An Apple manufacturing partner has struck a deal with an augmented reality component maker to start producing lenses for AR smart glasses.
Quanta Computer, which assembles MacBooks and other devices for Apple, has reached a licensing agreement with Israel-based AR company Lumus Ltd., Bloomberg reported on Monday. As part of that deal, Quanta will start manufacturing lenses for Lumus and will have the option to produce those lenses for leading tech companies (like Apple).

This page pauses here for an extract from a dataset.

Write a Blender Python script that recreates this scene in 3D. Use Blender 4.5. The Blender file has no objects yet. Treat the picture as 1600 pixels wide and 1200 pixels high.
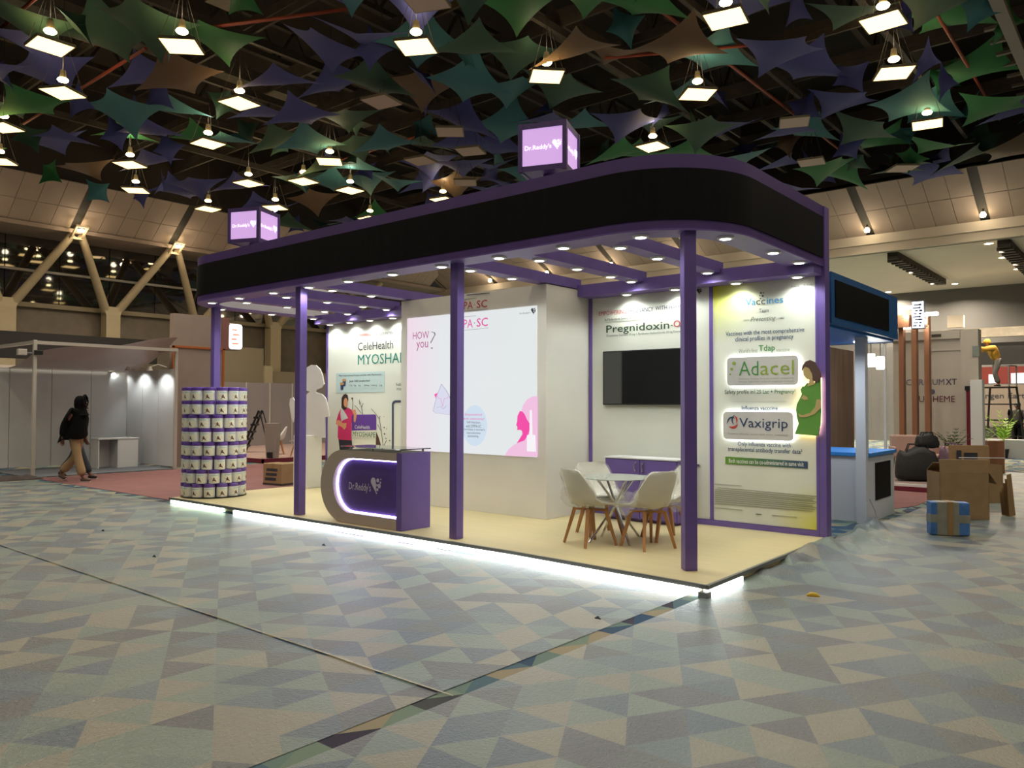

Lumus designs displays for augmented reality products, including a technology that projects information into a wearer’s field of view. That’s the basic premise of AR glasses, and due to this new licensing deal and the decreasing cost of the components as a result, it’s coming closer to a consumer product reality.
“This means that the most expensive key enabling technology in the AR glasses teardown will now be affordably priced, effectively bringing down the overall cost of consumer AR glasses,” Lumus CEO Ari Grobman told Bloomberg. “Quanta has suggested that full AR headsets would be priced for less than the cost of a high-end cell phone. That’s a big deal.”
Apple’s AR Glasses
Apple is hard at work developing its own proprietary AR headset — including a new operating system called “rOS.” Apple’s headset would feature deep integration with Siri, and could display texts, maps and other information in the wearer’s glasses.
While Apple is undoubtedly still working out the kinks, sources suggest that the rOS headset could be controlled through a mixture of touch controls, head or hand gestures, and voice commands. rOS would be based on iOS, but would not need a connected iPhone to operate fully. The AR operating system could feature its own App Store with a variety of applications from 360-degree video playback to AR navigation.
Other Reports
While Quanta’s new agreement with Lumus fills in certain pieces of the bigger picture, this isn’t the first time that the key Apple supply chain partner has been mentioned in correlation with a Cupertino-developed AR headset. According to a Nov. 15 report by Nikkei, Quanta wants to produce a mass-market AR headsets by 2019 — with many analysts forecasting that Apple has tapped the company.
While Bloomberg’s suggests that Apple’s AR headset will drop by 2020, Quanta’s comments and research by analyst Jeffrey Pu of Taipei-based Yuanta Investment Consulting could hint at a sooner release date. Pu forecasts that Apple could release an AR headset as soon as 2019, and even Bloomberg’s sources agree that the Cupertino tech giant is likely to have the technology ready by then.
From CEO Tim Cook’s own comments on the matter to the variety of patents and acquisitions related to augmented reality, Apple’s ambitions in the AR sphere haven’t exactly been secret. But these new reports corroborate that an Apple AR headset is indeed on the way.